January 5, 2019 at 11:17 AM

Doesn't it make more sense to do this after the summer when people have had a chance to experience all of these things? None of them are even open yet.

January 7, 2019 at 10:42 AM

That's the point the_man. These awards used to happen in July, but they moved to the end of the year now, similar to the way most other entertainment awards are given. That means a ride that misses a summer debut due to construction delays is not forgotten in the next year's voting. The new cycle allows most new attractions to be open for months before voting is tabulated, which is far more fair than trying hold a vote when an attraction has only been open for a few weeks.

I also think switching to a nomination and then voting process makes the awards far more credible. The previous awards process was less susceptible to bias, but I think resulting in award recipients that went against the grain of popular opinion. Trimming the field using the site's ratings system combined with a vote is how virtually every type of award is administered these days. While it may mean some of the smaller, less-visited gems of the theme park world don't win, they will still receive attention through nomination.

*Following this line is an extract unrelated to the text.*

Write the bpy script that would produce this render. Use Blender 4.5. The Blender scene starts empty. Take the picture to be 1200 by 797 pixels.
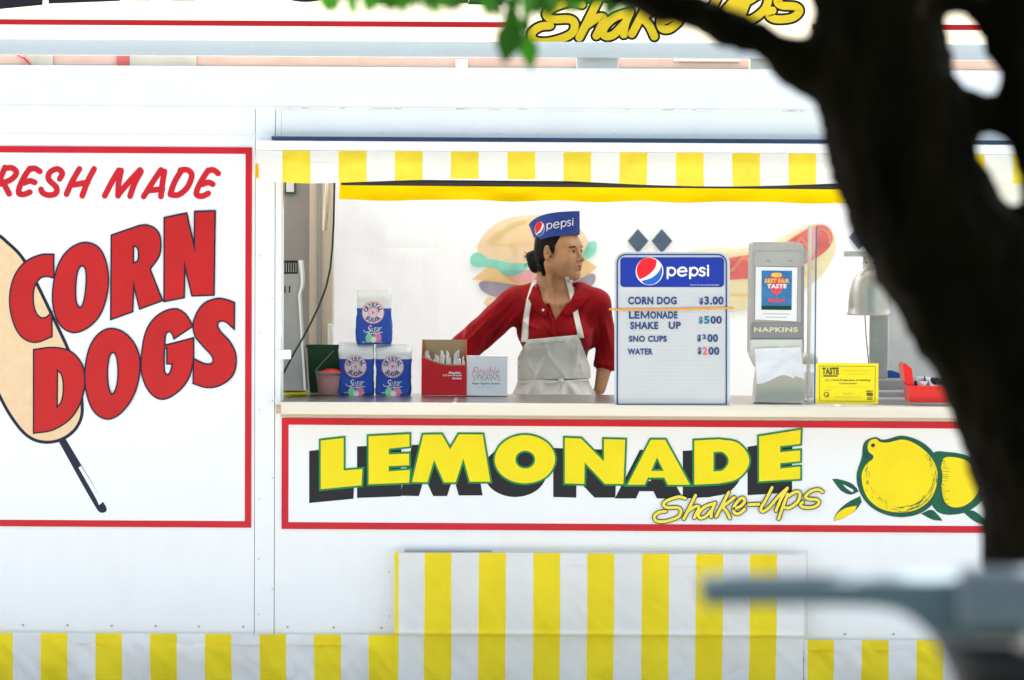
import bpy, math, random
import numpy as np
from mathutils import Vector, Matrix
from mathutils.bvhtree import BVHTree
random.seed(7)
np.random.seed(7)
R = math.radians
scene = bpy.context.scene
COL = scene.collection

# ------------------------------------------------------------------ camera
CAM_D, CAM_Z, FPX = 12.0, 1.90, 3600.0
PITCH = math.atan((398.5 - 247.0) / FPX)
ROLL = R(0.33)
cam_data = bpy.data.cameras.new('camera')
cam = bpy.data.objects.new('camera', cam_data)
COL.objects.link(cam)
scene.camera = cam
cam_data.sensor_width = 36.0
cam_data.lens = FPX * 36.0 / 1200.0
cam_data.clip_start, cam_data.clip_end = 0.1, 2000.0
CAM = Vector((0.0, -CAM_D, CAM_Z))
ROT = Matrix.Rotation(math.pi / 2 - PITCH, 3, 'X') @ Matrix.Rotation(ROLL, 3, 'Z')
cam.matrix_world = Matrix.Translation(CAM) @ ROT.to_4x4()
cam_data.dof.use_dof = True
cam_data.dof.focus_distance = 12.3
cam_data.dof.aperture_fstop = 2.35

# ------------------------------------------------------------------ sky, sun, exposure
SUN_EL, SUN_AZ = 66.0, 12.0      # the sun stands behind the trailer, a little to the right
world = bpy.data.worlds.new('World')
scene.world = world
world.use_nodes = True
wn = world.node_tree
sky = wn.nodes.new('ShaderNodeTexSky')
sky.sky_type = 'NISHITA'
sky.sun_disc = False
sky.sun_elevation = R(SUN_EL)
sky.sun_rotation = R(SUN_AZ)
sky.air_density = 1.2
sky.dust_density = 2.5
hs = wn.nodes.new('ShaderNodeHueSaturation')
hs.inputs['Saturation'].default_value = 0.62
wn.links.new(sky.outputs['Color'], hs.inputs['Color'])
bg = wn.nodes['Background']
bg.inputs['Strength'].default_value = 0.14
wn.links.new(hs.outputs['Color'], bg.inputs['Color'])
sun_data = bpy.data.lights.new('sun', 'SUN')
sun_data.energy = 4.2
sun_data.angle = R(0.53)
sun_data.color = (1.0, 0.95, 0.88)
sun = bpy.data.objects.new('sun', sun_data)
COL.objects.link(sun)
sd = Vector((math.sin(R(SUN_AZ)) * math.cos(R(SUN_EL)), math.cos(R(SUN_AZ)) * math.cos(R(SUN_EL)), math.sin(R(SUN_EL))))
sun.rotation_euler = sd.to_track_quat('Z', 'Y').to_euler()
sun.location = (3, 6, 12)
scene.view_settings.view_transform = 'Standard'
scene.view_settings.look = 'None'
scene.view_settings.gamma = 1.0
scene.view_settings.exposure = 1.88
scene.render.engine = 'CYCLES'
scene.cycles.use_denoising = True
scene.cycles.max_bounces = 10
scene.cycles.diffuse_bounces = 5
scene.cycles.transparent_max_bounces = 12

# ------------------------------------------------------------------ helpers
def P(px, py, Y=0.0):
    """the point on the plane y = Y that the photograph shows at pixel px, py"""
    d = ROT @ Vector(((px - 600.0) / FPX, -(py - 398.5) / FPX, -1.0))
    return CAM + d * ((Y - CAM.y) / d.y)

def PX(px, Y=0.0, py=400): return P(px, py, Y).x
def PZ(py, Y=0.0, px=600): return P(px, py, Y).z

def mat(name, col, rough=0.5, metal=0.0, spec=0.3, noise=0.0, nscale=8.0, bump=0.0, bscale=60.0, trans=0.0,
        stretch=None, sheen=0.0, dirt=0.0, alpha=1.0, col2=None, coat=0.0):
    m = bpy.data.materials.new(name)
    m.use_nodes = True
    nt = m.node_tree
    b = nt.nodes['Principled BSDF']
    out = nt.nodes['Material Output']
    b.inputs['Base Color'].default_value = (*col, 1)
    b.inputs['Roughness'].default_value = rough
    b.inputs['Metallic'].default_value = metal
    b.inputs['Specular IOR Level'].default_value = spec
    b.inputs['Sheen Weight'].default_value = sheen
    b.inputs['Coat Weight'].default_value = coat
    if alpha < 1: b.inputs['Alpha'].default_value = alpha
    tc = nt.nodes.new('ShaderNodeTexCoord')
    mp = nt.nodes.new('ShaderNodeMapping')
    nt.links.new(tc.outputs['Object'], mp.inputs['Vector'])
    if stretch: mp.inputs['Scale'].default_value = stretch
    colsock = None
    if noise > 0 or col2:
        n = nt.nodes.new('ShaderNodeTexNoise')
        n.inputs['Scale'].default_value = nscale
        n.inputs['Detail'].default_value = 6
        nt.links.new(mp.outputs['Vector'], n.inputs['Vector'])
        r = nt.nodes.new('ShaderNodeValToRGB')
        r.color_ramp.elements[0].position = 0.3
        r.color_ramp.elements[1].position = 0.7
        c2 = col2 if col2 else tuple(min(1, c * (1 + noise * .4)) for c in col)
        c1 = col if col2 else tuple(c * (1 - noise) for c in col)
        r.color_ramp.elements[0].color = (*c1, 1)
        r.color_ramp.elements[1].color = (*c2, 1)
        nt.links.new(n.outputs['Fac'], r.inputs['Fac'])
        nt.links.new(r.outputs['Color'], b.inputs['Base Color'])
        colsock = r.outputs['Color']
    if dirt > 0:
        n2 = nt.nodes.new('ShaderNodeTexNoise')
        n2.inputs['Scale'].default_value = 3.0
        n2.inputs['Detail'].default_value = 10
        n2.inputs['Roughness'].default_value = 0.75
        mp2 = nt.nodes.new('ShaderNodeMapping')
        mp2.inputs['Scale'].default_value = (1.6, 1, .5)
        nt.links.new(tc.outputs['Object'], mp2.inputs['Vector'])
        nt.links.new(mp2.outputs['Vector'], n2.inputs['Vector'])
        r2 = nt.nodes.new('ShaderNodeValToRGB')
        r2.color_ramp.elements[0].position = 0.45
        r2.color_ramp.elements[0].color = (0, 0, 0, 1)
        r2.color_ramp.elements[1].position = 0.8
        r2.color_ramp.elements[1].color = (dirt, dirt, dirt, 1)
        nt.links.new(n2.outputs['Fac'], r2.inputs['Fac'])
        mx = nt.nodes.new('ShaderNodeMixRGB')
        nt.links.new(r2.outputs['Color'], mx.inputs['Fac'])
        if colsock: nt.links.new(colsock, mx.inputs['Color1'])
        else: mx.inputs['Color1'].default_value = (*col, 1)
        mx.inputs['Color2'].default_value = (.42, .37, .30, 1)
        nt.links.new(mx.outputs['Color'], b.inputs['Base Color'])
        colsock = mx.outputs['Color']
    if bump > 0:
        n3 = nt.nodes.new('ShaderNodeTexNoise')
        n3.inputs['Scale'].default_value = bscale
        n3.inputs['Detail'].default_value = 4
        nt.links.new(mp.outputs['Vector'], n3.inputs['Vector'])
        bp = nt.nodes.new('ShaderNodeBump')
        bp.inputs['Strength'].default_value = bump
        bp.inputs['Distance'].default_value = 0.01
        nt.links.new(n3.outputs['Fac'], bp.inputs['Height'])
        nt.links.new(bp.outputs['Normal'], b.inputs['Normal'])
    if trans > 0:
        t = nt.nodes.new('ShaderNodeBsdfTranslucent')
        t.inputs['Color'].default_value = (*col, 1)
        if colsock: nt.links.new(colsock, t.inputs['Color'])
        ms = nt.nodes.new('ShaderNodeMixShader')
        ms.inputs['Fac'].default_value = trans
        nt.links.new(b.outputs['BSDF'], ms.inputs[1])
        nt.links.new(t.outputs['BSDF'], ms.inputs[2])
        nt.links.new(ms.outputs['Shader'], out.inputs['Surface'])
    return m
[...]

Also, from a news standpoint, shifting the voting to the winter months allows these awards to fill a typically dead news period in the theme park business. Trying to hold this between the flurry of new attraction debuts during the early part of the summer and announcements for next year's attractions at the end of the summer was always a tricky proposition. Theme park news never stops, but I think we can all agree that there's far less interesting stuff to talk about between January and March.

I would make one recommendation though, and that is to not allow users to see the results of the voting until it is complete. If users can see that their favorite attraction is losing, they could create lots of bogus accounts in an attempt to stuff the ballot box to put their favorites over the top if the voting is close. Leaving the polling results hidden until the end of the voting period is critical to ensure the most unbiased results and most legitimate awards possible.